Once again, if you were talking about basic data in other contexts, this could make sense. But we already know exactly how this works in practice because the EU has such a right to be forgotten and it’s a fucking disaster. It is regularly used to hide news stories. Or, by Russian oligarchs to try to silence reporters detailing the sources of their wealth.

Do Warren or Graham include exceptions for journalism or other protected speech? Of course not. That would make sense, and remember the goal of this bill is not to make sense, but to grandstand and pretend they’re “cracking down on big tech.”

Giving China the moral high-ground when it forces foreign companies to give up data to local Chinese firms.

For years, China has implemented a program by which non-Chinese companies that want to operate in China must partner with a Chinese owned company, which effectively gives China much more access to data and the ability to control and punish those foreign companies. It’s the kind of thing the US should be condemning.

Instead, Elizabeth Warren and Lindsey Graham apparently see it as an admirable idea worth copying.

The bill requires that any “dominant platform” that is operating in the US must be based in the US, or own a subsidiary in the US. It’s basically the “no foreign internet company may be successful” act. Except, of course, this will only justify such actions not just in China but everywhere else as well. Tons of countries are going to point to the US in requiring that US companies set up local subsidiaries as well, putting data and employees at much greater risk.

As part of this section, it also says that if more than 10% of the owners or operators of a dominant platform are “citizens of a foreign adversary” then the operator has to keep a bunch of information in the US. This is basically the “TikTok provision,” without recognizing that it will also be used to justify countries like India, Turkey, Brazil, Russia and more when they demand that US companies keep data in their countries, where the government will then demand access to it.

Please apply for your 1st Amendment license

I wish I were joking, but the bill requires designated “dominant” platforms to get a license to operate, meaning that the government can choose to suspend that license. You know, like Donald Trump threatened to do (even though this was not a thing) to TV stations that made fun of him.
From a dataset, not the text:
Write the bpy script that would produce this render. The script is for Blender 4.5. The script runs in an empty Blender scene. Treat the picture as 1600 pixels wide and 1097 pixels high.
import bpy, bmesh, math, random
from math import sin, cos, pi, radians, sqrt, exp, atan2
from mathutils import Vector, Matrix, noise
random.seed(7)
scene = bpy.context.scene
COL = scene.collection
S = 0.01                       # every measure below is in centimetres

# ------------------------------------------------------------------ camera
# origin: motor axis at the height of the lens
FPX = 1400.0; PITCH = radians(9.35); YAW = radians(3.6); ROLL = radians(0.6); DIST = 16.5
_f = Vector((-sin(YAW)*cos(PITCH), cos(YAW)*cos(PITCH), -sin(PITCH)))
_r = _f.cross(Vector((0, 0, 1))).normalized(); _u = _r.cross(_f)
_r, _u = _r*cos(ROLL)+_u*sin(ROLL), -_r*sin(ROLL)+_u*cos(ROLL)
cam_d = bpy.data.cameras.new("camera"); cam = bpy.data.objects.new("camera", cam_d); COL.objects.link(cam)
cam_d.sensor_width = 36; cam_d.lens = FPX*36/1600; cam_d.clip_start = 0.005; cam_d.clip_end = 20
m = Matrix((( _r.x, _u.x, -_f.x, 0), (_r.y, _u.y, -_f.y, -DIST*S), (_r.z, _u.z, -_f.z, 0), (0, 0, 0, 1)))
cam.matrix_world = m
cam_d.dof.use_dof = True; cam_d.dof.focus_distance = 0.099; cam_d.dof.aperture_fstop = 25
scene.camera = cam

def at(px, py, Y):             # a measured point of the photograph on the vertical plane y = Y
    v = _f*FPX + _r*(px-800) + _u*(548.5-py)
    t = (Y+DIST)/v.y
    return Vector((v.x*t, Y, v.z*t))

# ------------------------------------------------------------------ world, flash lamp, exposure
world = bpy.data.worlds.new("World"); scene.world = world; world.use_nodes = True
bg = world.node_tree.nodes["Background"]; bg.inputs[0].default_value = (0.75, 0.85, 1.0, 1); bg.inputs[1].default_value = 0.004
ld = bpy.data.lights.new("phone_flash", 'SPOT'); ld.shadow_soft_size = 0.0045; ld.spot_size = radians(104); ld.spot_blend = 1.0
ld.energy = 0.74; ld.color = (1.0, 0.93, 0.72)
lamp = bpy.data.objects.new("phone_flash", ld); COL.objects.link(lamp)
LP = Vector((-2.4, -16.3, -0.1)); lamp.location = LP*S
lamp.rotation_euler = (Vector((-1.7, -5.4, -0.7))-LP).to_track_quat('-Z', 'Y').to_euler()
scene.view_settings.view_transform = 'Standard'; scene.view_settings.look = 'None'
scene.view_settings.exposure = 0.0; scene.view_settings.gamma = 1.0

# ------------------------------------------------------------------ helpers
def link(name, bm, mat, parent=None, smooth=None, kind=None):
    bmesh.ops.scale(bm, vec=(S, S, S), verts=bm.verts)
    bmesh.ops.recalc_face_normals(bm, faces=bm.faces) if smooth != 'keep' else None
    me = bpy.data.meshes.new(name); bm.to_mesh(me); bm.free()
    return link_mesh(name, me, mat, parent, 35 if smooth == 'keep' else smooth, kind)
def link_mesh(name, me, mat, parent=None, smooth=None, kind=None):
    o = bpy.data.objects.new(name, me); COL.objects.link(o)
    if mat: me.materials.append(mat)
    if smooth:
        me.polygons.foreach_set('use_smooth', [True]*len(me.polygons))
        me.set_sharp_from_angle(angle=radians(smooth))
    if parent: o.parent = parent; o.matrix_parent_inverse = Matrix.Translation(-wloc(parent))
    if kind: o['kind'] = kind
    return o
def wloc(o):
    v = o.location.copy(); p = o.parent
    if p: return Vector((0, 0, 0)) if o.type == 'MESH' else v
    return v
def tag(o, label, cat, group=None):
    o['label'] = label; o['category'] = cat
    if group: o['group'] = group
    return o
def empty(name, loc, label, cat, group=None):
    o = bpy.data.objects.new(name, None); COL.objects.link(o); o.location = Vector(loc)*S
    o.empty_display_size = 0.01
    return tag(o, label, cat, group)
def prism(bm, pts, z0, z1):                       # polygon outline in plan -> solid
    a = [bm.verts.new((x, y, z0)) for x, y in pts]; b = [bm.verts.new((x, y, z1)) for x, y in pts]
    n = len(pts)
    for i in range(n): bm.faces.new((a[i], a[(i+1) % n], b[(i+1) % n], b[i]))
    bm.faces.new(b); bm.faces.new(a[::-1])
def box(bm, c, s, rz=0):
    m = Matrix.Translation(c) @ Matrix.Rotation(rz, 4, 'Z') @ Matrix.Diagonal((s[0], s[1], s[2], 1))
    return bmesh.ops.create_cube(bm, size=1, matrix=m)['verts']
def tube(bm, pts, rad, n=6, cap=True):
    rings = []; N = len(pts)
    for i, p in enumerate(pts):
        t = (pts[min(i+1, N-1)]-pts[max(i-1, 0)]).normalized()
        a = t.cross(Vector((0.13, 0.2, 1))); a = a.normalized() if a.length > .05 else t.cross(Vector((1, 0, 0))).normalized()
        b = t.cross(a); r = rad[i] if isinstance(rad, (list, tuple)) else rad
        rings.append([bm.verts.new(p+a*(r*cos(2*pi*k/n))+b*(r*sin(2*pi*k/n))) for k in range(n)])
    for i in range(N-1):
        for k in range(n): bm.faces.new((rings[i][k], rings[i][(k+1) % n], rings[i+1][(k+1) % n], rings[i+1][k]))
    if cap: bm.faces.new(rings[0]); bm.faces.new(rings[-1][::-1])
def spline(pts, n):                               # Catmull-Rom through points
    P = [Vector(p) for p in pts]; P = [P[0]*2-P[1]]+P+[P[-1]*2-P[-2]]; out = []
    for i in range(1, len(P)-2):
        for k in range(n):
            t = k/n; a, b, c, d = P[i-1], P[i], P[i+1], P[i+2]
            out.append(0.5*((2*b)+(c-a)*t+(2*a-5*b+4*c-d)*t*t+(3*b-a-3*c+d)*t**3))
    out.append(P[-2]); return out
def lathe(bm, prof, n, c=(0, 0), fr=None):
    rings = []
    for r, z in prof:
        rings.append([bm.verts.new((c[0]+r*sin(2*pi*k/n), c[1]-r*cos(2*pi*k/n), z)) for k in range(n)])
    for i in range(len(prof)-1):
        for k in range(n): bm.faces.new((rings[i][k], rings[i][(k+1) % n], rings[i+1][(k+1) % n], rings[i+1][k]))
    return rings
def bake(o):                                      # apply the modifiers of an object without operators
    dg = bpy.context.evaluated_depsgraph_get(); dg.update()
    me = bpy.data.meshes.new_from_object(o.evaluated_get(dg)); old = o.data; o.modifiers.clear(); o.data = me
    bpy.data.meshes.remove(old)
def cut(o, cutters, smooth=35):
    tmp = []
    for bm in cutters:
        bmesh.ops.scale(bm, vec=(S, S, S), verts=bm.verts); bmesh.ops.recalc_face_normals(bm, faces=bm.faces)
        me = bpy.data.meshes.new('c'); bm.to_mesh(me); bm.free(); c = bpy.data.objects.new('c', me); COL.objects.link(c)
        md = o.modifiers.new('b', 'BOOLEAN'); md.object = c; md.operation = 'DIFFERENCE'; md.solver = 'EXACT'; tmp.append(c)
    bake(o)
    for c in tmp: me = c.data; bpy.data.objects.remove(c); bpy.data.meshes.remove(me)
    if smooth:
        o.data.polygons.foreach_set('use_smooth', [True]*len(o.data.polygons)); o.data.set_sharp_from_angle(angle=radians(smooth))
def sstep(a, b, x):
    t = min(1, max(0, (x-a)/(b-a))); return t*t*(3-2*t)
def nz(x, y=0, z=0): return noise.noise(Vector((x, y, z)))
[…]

That line alone should suggest why this is problematic. Requiring a special license (with the inherent threat to have that license removed) for businesses primarily engaged in speech is a massive 1st Amendment red flag. It has been allowed in broadcast businesses that use scarce spectrum solely because of the scarcity of the spectrum, where you can only have one TV or radio station operating on a certain frequency.

But, that makes no sense on the internet.

But, Warren and Graham love it. Especially because it lets the licensing authority created by this bill “rescind” or “revoke” the license if they feel that the platform has “engaged in… egregious… misconduct.” I’m sure that won’t be abused at all [insert rolling eye emoji].

If your social media platform license gets revoked, then you “shall not be treated as a corporation” and you “may not operate in the United States.”

This is… authoritarian dictator level bullshit.

Anyway, that’s just some of the many problems with the bill. Amazingly, a bunch of organizations are eagerly endorsing the bill. I’m not convinced any of them actually read it.

The Digital Consumer Protection Commission Act is endorsed by Accountable Tech, the American Economic Liberties Project, the Center for American Progress, Color of Change, Common Sense Media, the Open Markets Institute, Public Citizen, and Raven. 

I find Public Citizen’s endorsement of the bill particularly problematic, given how hard Public Citizen’s litigation group has fought to protect free speech online. The others are just disappointing, but not as surprising, as nearly all of them have gone off the deep end in believing any regulation of “big tech” must be good because “big tech is bad.”

The failure of all of these organizations to actually consider the real impact of what they’re endorsing says a lot about the leadership of all of those orgs, and none of it good.